US needs to think foreign policy ABC – Aftermath, Blowback, Consequences

RASHMEE ROSHAN LALL January 28, 2013

As French forces take “access points to Timbuktu” and the French foreign minister says “little by little Mali is liberated”, it’s worthwhile to ponder how we came to this pass. Swaminathan Anklesaria Aiyar, my former colleague in The Times of India, has arguedwith his customary lucid force and logic that President Obama’s alleged foreign policy triumphs are not all that they’re made out to be. The tragedy that has come to Mali, he correctly points out, is of the making of Obama’s America.

A Tuareg mercenary

By overthrowing Gaddafi (to no good effect, considering the ensuing chaos in Libya), the heavily armed Tuareg mercenaries returned to Mali, joined hands with local secessionists and an Islamist group Ansar Dine.
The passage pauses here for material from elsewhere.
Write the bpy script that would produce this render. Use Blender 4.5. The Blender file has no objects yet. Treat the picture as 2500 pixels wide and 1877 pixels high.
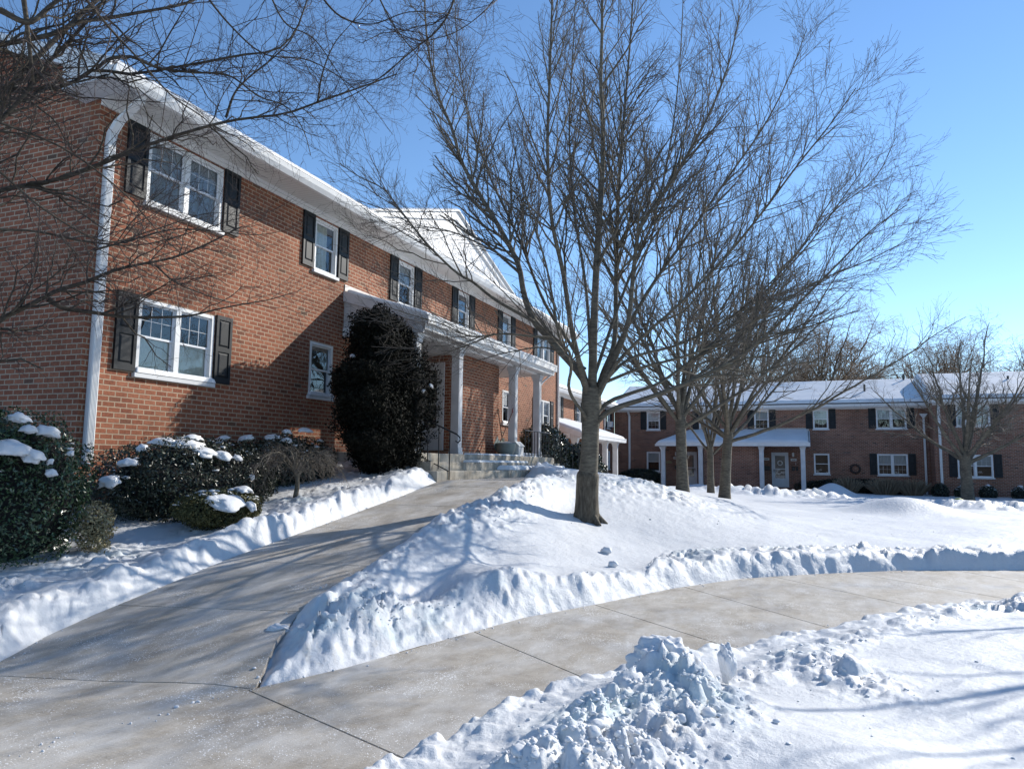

And the rest is sadly documented in every newspaper anywhere in the world.

True, US foreign policy remains woefully short-sighted – focussed on the immediate, short-term objective, the US seems disinclined to stop and think about the ABC of its actions – Aftermath, Blowback, Consequences.

I’m not so sure though why sections of the punditocracy seem so cross about the praise being heaped on Hillary Clinton as she leaves office. Swami complains: “The US media hail Hilary Clinton as a great Secretary of State. Why? For exiting from Iraq leaving behind a Shia sectarian government, not an inclusive democracy? For exiting from Afghanistan after failing in all strategic goals? For promising to close down Guantanamo and not doing so?”

Shouldn’t we just accept that the kudos for Clinton is merely a sentimental “long goodbye”, a mushy media farewell to someone who’s been around – and constantly reviled – for a while?